Would you transcribe the whole listing exactly, minus its pictures?

== Data provided ==

* * * *

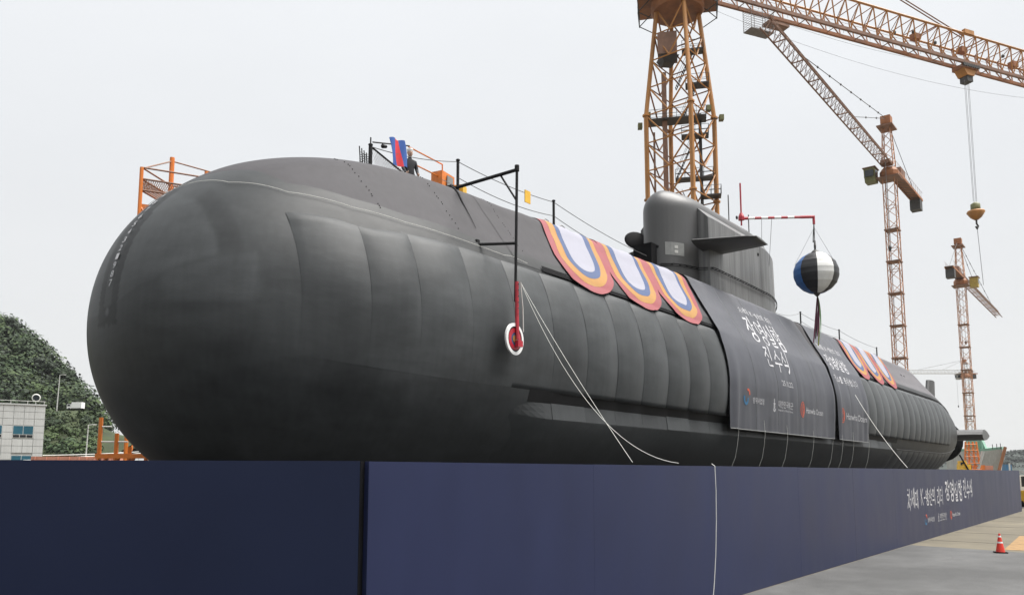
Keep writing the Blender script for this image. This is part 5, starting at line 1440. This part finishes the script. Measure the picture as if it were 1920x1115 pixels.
# ship on the berth beyond
D0 = 165
sb = thing('berthed_ship', 'grey ship hull with a green upper frame beyond the stern', 'ship', tuple(dp(1845, D0)))
def sp_(x, y, f): return dp(x, f) + Vector((0, 0, 3 + (885 - y) / 1500 * f))
prof_t = [sp_(1770, 846, 172), sp_(1836, 846, 166), sp_(1876, 842, 164), sp_(1879, 842, 172), sp_(1780, 846, 186)]
prof_b = [sp_(1770, 905, 172), sp_(1836, 905, 167), sp_(1866, 905, 166), sp_(1868, 905, 172), sp_(1780, 905, 186)]
MB().slab(prof_b, prof_t).build('hull', 'ship_grey', sb)
MB().slab([p + Vector((0, 0, 0)) for p in prof_t], [p + Vector((0, 0, .5)) for p in prof_t]).build('bulwark', 'ship_green', sb)
sup = MB().slab([sp_(1806, 845, 170), sp_(1846, 845, 167), sp_(1850, 845, 176), sp_(1812, 845, 176)], [sp_(1810, 824, 170), sp_(1838, 824, 167), sp_(1842, 824, 176), sp_(1815, 824, 176)]).build('superstructure', 'ship_green', sb)
for k in range(4): bar('frame_post', sp_(1812 + 9 * k, 846, 166.5), sp_(1810 + 9 * k, 822, 166.5), .12, 'ship_green', sup)
bar('stem_bar', sp_(1866, 884, 163.5), sp_(1882, 838, 163.5), .30, 'crane_rust', sb)
for k, x in enumerate((1858, 1866, 1873)): bar('rail_post', sp_(x, 842, 164), sp_(x, 833 - k, 164), .07, 'dark_steel', sb)
bar('mooring_boom', sp_(1828, 880, 150), sp_(1840, 846, 150), .28, 'ship_grey', sb)
# portal of yellow and orange machinery under the slim crane
mc = thing('yard_crawler', 'small yellow yard machine half hidden behind the wall near the stern', 'machine', tuple(dp(1803, 140)))
MB().box(sp_(1802, 877, 140), (1.5, 1.8, 1.3), va).build('body', 'signal_yellow', mc)
MB().box(sp_(1799, 869, 140), (.8, 1.4, 1.0), va).build('cab', 'signal_yellow', mc)
MB().box(sp_(1799, 869, 139.2), (.5, .1, .5), va).build('window', 'dark_glass', mc)
bar('boom', sp_(1795, 852, 139), sp_(1812, 884, 139), .13, 'matte_black', mc)
for x in (1797, 1808): MB().lathe([(.55, -.3), (.55, .3)], sp_(x, 912, 138.5), tuple(vf), 12).build('wheel', 'matte_black', mc)
og = thing('orange_portal', 'orange lattice portal around the foot of the right-hand crane', 'portal', tuple(dp(1818, 150)))
lx = (1800, 1811, 1824, 1836)
for x in lx: bar('leg', dp(x, 150), sp_(x + (1818 - x) * .45, 828, 150), .16, 'safety_orange', og)
for q, y in enumerate((880, 868, 856, 844, 833)):
    f_ = .45 * (905 - y) / 77
    bar('rail', sp_(1800 + 18 * f_, y, 149.8), sp_(1836 - 18 * f_, y, 149.8), .10, 'safety_orange', og)
    for k in range(3):
        xa, xb = lx[k], lx[k + 1]
        bar('brace', sp_(xa + (1818 - xa) * f_, y, 149.9), sp_(xb + (1818 - xb) * (f_ - .07), y + 12, 149.9), .07, 'safety_orange', og)
for k, (x, y, m_) in enumerate(((1806, 876, 'safety_orange'), (1830, 877, 'safety_orange'), (1845, 878, 'primer_pink'))): MB().box(sp_(x, y, 151), (1.6, 1.2, 1.1), va).build('winch_box', m_, og)
bs_ = thing('blue_shed', 'small blue shed far off beside the berthed ship', 'shed', tuple(dp(1881, 420)))
MB().box(sp_(1881, 880, 420), (3.2, 4, 5.5), va).build('wall', 'blue_print', bs_)
MB().box(sp_(1881, 869, 420), (3.6, 4.4, .5), va).build('roof', 'dark_steel', bs_)
tag(MB().tube([dp(1887, 400), sp_(1887, 868, 400)], .35, 7).build('white_mast', 'rail_white'), 'short white mast next to the blue shed', 'mast')
# yellow stair truck beyond the end of the wall
yt = thing('yellow_lift', 'yellow handrailed lift truck just past the far end of the wall', 'lift truck', (84, 8.4, 0))
MB().box((85.0, 8.55, .9), (2.4, 1.5, 1.0)).build('chassis', 'signal_yellow', yt)
MB().box((85.0, 8.5, 2.2), (1.6, 1.3, .9)).build('engine', 'dark_steel', yt)
MB().box((85.0, 8.5, 3.05), (2.2, 1.4, .25)).build('platform', 'rail_white', yt)
for X in (83.9, 84.6, 85.3, 86.0): bar('rail_post', (X, 7.85, 3.1), (X, 7.85, 4.1), .05, 'signal_yellow', yt)
for z in (3.6, 4.1): bar('rail', (83.9, 7.85, z), (86.0, 7.85, z), .05, 'signal_yellow', yt)
for X in (84.2, 85.8):
    for Y in (7.85, 9.2): MB().lathe([(.42, -.15), (.42, .15)], (X, Y, .42), (0, 1, 0), 14).build('wheel', 'matte_black', yt)
# traffic cone
tcn = thing('traffic_cone', 'red traffic cone with two white bands on the pavement at the right', 'traffic cone', (35.35, 4.67, .004))
MB().box((35.35, 4.67, .025), (.40, .40, .04), .4).build('base', 'matte_black', tcn)
def cone_r(z): return .155 - .125 * (z - .04) / .68
for nm, m, z0, z1 in (('body', 'cone_red', .04, .36), ('white_band', 'white_gloss', .36, .42), ('body', 'cone_red', .42, .58), ('white_band', 'white_gloss', .58, .64), ('tip', 'cone_red', .64, .72)):
    MB().lathe([(cone_r(z0), z0), (cone_r(z1), z1)], (35.35, 4.67, .004), n=20).build(nm, m, tcn, smooth=False)
# ------------------------------------------------------------------ haze
hz = bpy.data.materials.new('haze'); hz.use_nodes = True
hn = hz.node_tree.nodes; hl = hz.node_tree.links; hn.remove(hn['Principled BSDF'])
pv = hn.new('ShaderNodeVolumePrincipled'); pv.inputs['Color'].default_value = (.93, .95, .97, 1); pv.inputs['Density'].default_value = 0.00009; pv.inputs['Anisotropy'].default_value = 0.2
hl.new(pv.outputs[0], hn['Material Output'].inputs['Volume'])
MATS['haze'] = hz
HAZE = True
if HAZE:
    MB().box((1000, 150, 49), (2790, 1090, 102)).build('haze', 'haze', kind='stuff')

* * * *

== Response ==
Keep writing the Blender script for this image. This is part 5, starting at line 1440. This part finishes the script. Measure the picture as if it were 1920x1115 pixels.
# ship on the berth beyond
D0 = 165
sb = thing('berthed_ship', 'grey ship hull with a green upper frame beyond the stern', 'ship', tuple(dp(1845, D0)))
def sp_(x, y, f): return dp(x, f) + Vector((0, 0, 3 + (885 - y) / 1500 * f))
prof_t = [sp_(1770, 846, 172), sp_(1836, 846, 166), sp_(1876, 842, 164), sp_(1879, 842, 172), sp_(1780, 846, 186)]
prof_b = [sp_(1770, 905, 172), sp_(1836, 905, 167), sp_(1866, 905, 166), sp_(1868, 905, 172), sp_(1780, 905, 186)]
MB().slab(prof_b, prof_t).build('hull', 'ship_grey', sb)
MB().slab([p + Vector((0, 0, 0)) for p in prof_t], [p + Vector((0, 0, .5)) for p in prof_t]).build('bulwark', 'ship_green', sb)
sup = MB().slab([sp_(1806, 845, 170), sp_(1846, 845, 167), sp_(1850, 845, 176), sp_(1812, 845, 176)], [sp_(1810, 824, 170), sp_(1838, 824, 167), sp_(1842, 824, 176), sp_(1815, 824, 176)]).build('superstructure', 'ship_green', sb)
for k in range(4): bar('frame_post', sp_(1812 + 9 * k, 846, 166.5), sp_(1810 + 9 * k, 822, 166.5), .12, 'ship_green', sup)
bar('stem_bar', sp_(1866, 884, 163.5), sp_(1882, 838, 163.5), .30, 'crane_rust', sb)
for k, x in enumerate((1858, 1866, 1873)): bar('rail_post', sp_(x, 842, 164), sp_(x, 833 - k, 164), .07, 'dark_steel', sb)
bar('mooring_boom', sp_(1828, 880, 150), sp_(1840, 846, 150), .28, 'ship_grey', sb)
# portal of yellow and orange machinery under the slim crane
mc = thing('yard_crawler', 'small yellow yard machine half hidden behind the wall near the stern', 'machine', tuple(dp(1803, 140)))
MB().box(sp_(1802, 877, 140), (1.5, 1.8, 1.3), va).build('body', 'signal_yellow', mc)
MB().box(sp_(1799, 869, 140), (.8, 1.4, 1.0), va).build('cab', 'signal_yellow', mc)
MB().box(sp_(1799, 869, 139.2), (.5, .1, .5), va).build('window', 'dark_glass', mc)
bar('boom', sp_(1795, 852, 139), sp_(1812, 884, 139), .13, 'matte_black', mc)
for x in (1797, 1808): MB().lathe([(.55, -.3), (.55, .3)], sp_(x, 912, 138.5), tuple(vf), 12).build('wheel', 'matte_black', mc)
og = thing('orange_portal', 'orange lattice portal around the foot of the right-hand crane', 'portal', tuple(dp(1818, 150)))
lx = (1800, 1811, 1824, 1836)
for x in lx: bar('leg', dp(x, 150), sp_(x + (1818 - x) * .45, 828, 150), .16, 'safety_orange', og)
for q, y in enumerate((880, 868, 856, 844, 833)):
    f_ = .45 * (905 - y) / 77
    bar('rail', sp_(1800 + 18 * f_, y, 149.8), sp_(1836 - 18 * f_, y, 149.8), .10, 'safety_orange', og)
    for k in range(3):
        xa, xb = lx[k], lx[k + 1]
        bar('brace', sp_(xa + (1818 - xa) * f_, y, 149.9), sp_(xb + (1818 - xb) * (f_ - .07), y + 12, 149.9), .07, 'safety_orange', og)
for k, (x, y, m_) in enumerate(((1806, 876, 'safety_orange'), (1830, 877, 'safety_orange'), (1845, 878, 'primer_pink'))): MB().box(sp_(x, y, 151), (1.6, 1.2, 1.1), va).build('winch_box', m_, og)
bs_ = thing('blue_shed', 'small blue shed far off beside the berthed ship', 'shed', tuple(dp(1881, 420)))
MB().box(sp_(1881, 880, 420), (3.2, 4, 5.5), va).build('wall', 'blue_print', bs_)
MB().box(sp_(1881, 869, 420), (3.6, 4.4, .5), va).build('roof', 'dark_steel', bs_)
tag(MB().tube([dp(1887, 400), sp_(1887, 868, 400)], .35, 7).build('white_mast', 'rail_white'), 'short white mast next to the blue shed', 'mast')
# yellow stair truck beyond the end of the wall
yt = thing('yellow_lift', 'yellow handrailed lift truck just past the far end of the wall', 'lift truck', (84, 8.4, 0))
MB().box((85.0, 8.55, .9), (2.4, 1.5, 1.0)).build('chassis', 'signal_yellow', yt)
MB().box((85.0, 8.5, 2.2), (1.6, 1.3, .9)).build('engine', 'dark_steel', yt)
MB().box((85.0, 8.5, 3.05), (2.2, 1.4, .25)).build('platform', 'rail_white', yt)
for X in (83.9, 84.6, 85.3, 86.0): bar('rail_post', (X, 7.85, 3.1), (X, 7.85, 4.1), .05, 'signal_yellow', yt)
for z in (3.6, 4.1): bar('rail', (83.9, 7.85, z), (86.0, 7.85, z), .05, 'signal_yellow', yt)
for X in (84.2, 85.8):
    for Y in (7.85, 9.2): MB().lathe([(.42, -.15), (.42, .15)], (X, Y, .42), (0, 1, 0), 14).build('wheel', 'matte_black', yt)
# traffic cone
tcn = thing('traffic_cone', 'red traffic cone with two white bands on the pavement at the right', 'traffic cone', (35.35, 4.67, .004))
MB().box((35.35, 4.67, .025), (.40, .40, .04), .4).build('base', 'matte_black', tcn)
def cone_r(z): return .155 - .125 * (z - .04) / .68
for nm, m, z0, z1 in (('body', 'cone_red', .04, .36), ('white_band', 'white_gloss', .36, .42), ('body', 'cone_red', .42, .58), ('white_band', 'white_gloss', .58, .64), ('tip', 'cone_red', .64, .72)):
    MB().lathe([(cone_r(z0), z0), (cone_r(z1), z1)], (35.35, 4.67, .004), n=20).build(nm, m, tcn, smooth=False)
# ------------------------------------------------------------------ haze
hz = bpy.data.materials.new('haze'); hz.use_nodes = True
hn = hz.node_tree.nodes; hl = hz.node_tree.links; hn.remove(hn['Principled BSDF'])
pv = hn.new('ShaderNodeVolumePrincipled'); pv.inputs['Color'].default_value = (.93, .95, .97, 1); pv.inputs['Density'].default_value = 0.00009; pv.inputs['Anisotropy'].default_value = 0.2
hl.new(pv.outputs[0], hn['Material Output'].inputs['Volume'])
MATS['haze'] = hz
HAZE = True
if HAZE:
    MB().box((1000, 150, 49), (2790, 1090, 102)).build('haze', 'haze', kind='stuff')